We’d generally hope to see a bit more operating leverage than that.

Turning to adjusted profit metrics, the profitability issue doesn’t relent. Amplitude’s non-GAAP (adjusted) operating income worsened in the first half of 2021 to -$7.4 million, or -10%, from -6% in all of 2020. But quickly growing companies often invest capital to grow, and Amplitude’s losses are modest in comparison to some peers, so while we don’t love to see its losses as they are, they are more vexing quibble than existential question.

Why direct list?

Heading into the Amplitude S-1, I was more than curious about why the company chose to direct list. Let’s see if its cash flow results can help explain:

Image Credits: Amplitude S-1

This is illustrative. Cash burn from operating activities at Amplitude is slim. Notably, it appears that Amplitude’s cash consumption from operating activities was essentially flat in the second half of 2020, and it returned to cash consumption in H1 2021. But as with the company’s losses, the negative numbers are modest when compared to the company’s expanding revenue base.

And then, in the bottom right of the table, we see the key metric: a nearly $180 million cash infusion. Crunchbase has that round listed as a $150 million Series F that Sequoia led, valuing the company at around $4.15 billion.

Instead of raising capital in its IPO, then, Amplitude chose to raise from its existing investors before direct listing. That puts us in a fun situation, as the recent round followed by a quick direct listing means that we’ll be able to mock Sequoia if Amplitude winds up worth more than $4.15 billion when it floats.

After all, a mispriced IPO is still a mispriced IPO, even if the company going public decides to price itself with private money right before a direct listing or during its IPO using banks to help it discover its valuation. So, did Sequoia overpay? Underpay? Let’s tinker.

What’s it worth?

A few more notes before we talk price. For the SaaS fans along for the ride this morning, here’s what Amplitude had to say about its net retention:

As of December 31, 2019 and 2020, our dollar-based net retention rate across paying customers was 116% and 119%, respectively.

That’s pretty good, and going in the right direction. Now, regarding geographic revenue mix, what do we know? The following:

For the year ended December 31, 2020 and six months ended June 30, 2021, 36% of our revenue was generated outside the United States.

These two data points tell us that Amplitude is seeing more success over time selling its wares to its existing customers, which could indicate that its newer products are helping it grow.

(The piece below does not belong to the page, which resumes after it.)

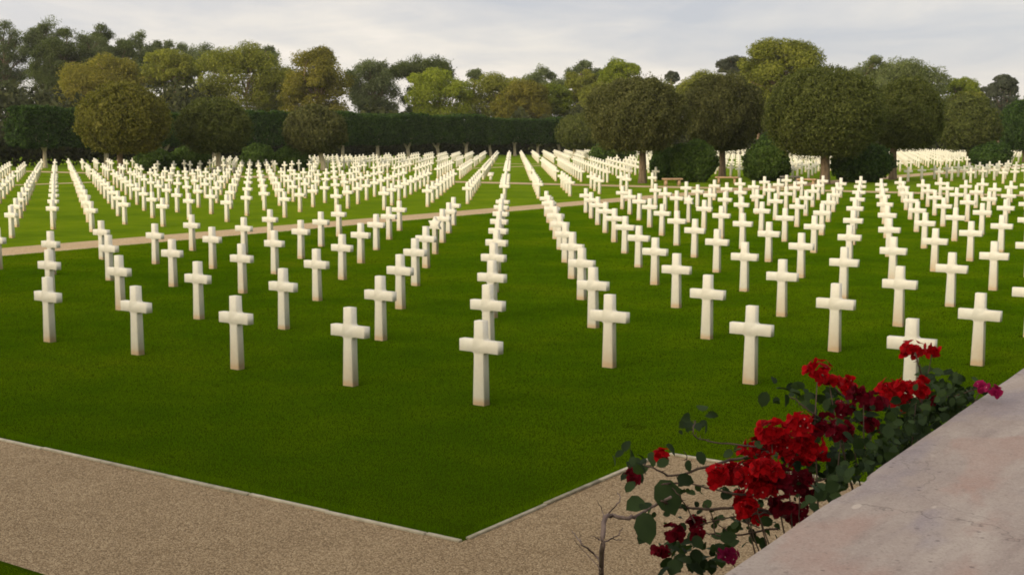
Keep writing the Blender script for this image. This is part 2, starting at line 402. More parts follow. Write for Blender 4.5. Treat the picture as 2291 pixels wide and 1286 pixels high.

That’s bullish. And the company’s international revenue results are, in my view, pretty solid, hinting that Amplitude will be able to sell globally, potentially expanding its TAM.

We’re not growth-concerned when we talk about the company. With that context, some numbers:

  • Amplitude Q2 2021 revenue: $39.3 million.
  • Annualized run rate: $157.0 million.
  • Implied revenue multiple at final private valuation: 26.4x.

Amplitude is growing a bit quicker than the top-quartile of public SaaS companies (44%, per Bessemer). Those companies are trading at around 28x revenues. We can infer, then, that Amplitude should at least be able to defend its final private price when it does debut.

It isn’t hard to argue that Amplitude should command a slightly higher revenue multiple, given its modest losses and accelerating growth. If so, the price that Sequoia last paid will retreat in the face of a new, higher valuation for the company.

The further that the price that Sequoia paid for Amplitude shares a few months ago slips compared to its first trading price, the clearer a data point Amplitude’s direct listing will prove; if it trades for even a moderate premium to the Sequoia deal, the result will indicate that VCs are no better at giving private companies fair value for their pre-IPO shares than bankers in a traditional public offering process.

And if you are protesting under your breath at the moment that of course a venture capital firm wants to make a quick return on its investment, sure. But that doesn’t mean that Amplitude will have done anything by direct listing over a traditional IPO beyond moving the value transfer from one wealthy group to another.

Regardless, more when we get a reference price.